Late last year, the 88-year-old St Nicholas Church was refurbished by Shanghai-based architecture firm Wutopia Labs. While the building wasn’t a church for long and has seen use as an office, residence and canteen, it takes more than a little derring-do to construct a poetry library within a historical site.
With a combination of 30 workers, 80 days and a whole lot of steel plates, the former church was transformed into a bookshop that’s home to more than a thousand books. “Book shops, once dying because of singularity are being revived because of diversity,” says Yu Ting, chief architect of Wutopia Labs
Divided into four main zones, each depicting a different theme, the Metal Rainbow, also by Wutopia Labs, aims to create a colourful world using symbolism. Pictured above is the Sanctuary of Crystals housing the latest arrivals, showcased on transparent acrylic shelves. This is also the first room that visitors will see when they first enter the bookshop.
Great architecture may be a joy to look at (and make for incredible Instagram shots), but creating genuinely inspiring bookshops that are worth a second or third visit requires a truly creative mind. To that end, we speak to X+Living’s founder Li Xiang, another Chinese architect making waves in the country’s burgeoning bookshop scene.
Her project in Guiyang for a popular Chinese chain, Zhongshuge, is all about muted elegance and an endless array of books invitingly reflected in the polished floors and ceilings.“That is just like the vision that Zhongshuge has always upheld: to create the most beautiful reading experience space for readers, where they harvest not only wisdom from books, but also the perception and sedimentation of life,” says X+Living architect, Li Xiang.

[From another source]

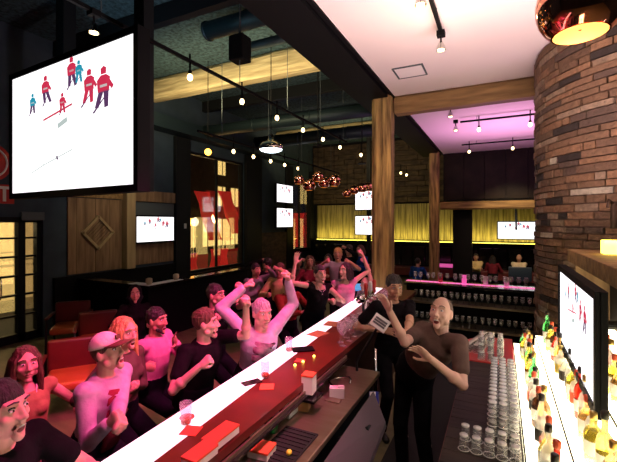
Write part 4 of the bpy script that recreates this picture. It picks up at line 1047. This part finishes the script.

The design of the bookshop, both aesthetically and functionally, creates the organic social situations that set cultural complexes apart from erstwhile bookshops. Eye-catching, geometric and avant-garde come to mind for Underground Forest, a neighbourhood centre with conference and reading rooms, a massive library, an art gallery and an audio-visual room in Onepark Gubei, an upmarket district. The architect? Wutopia Labs, of course.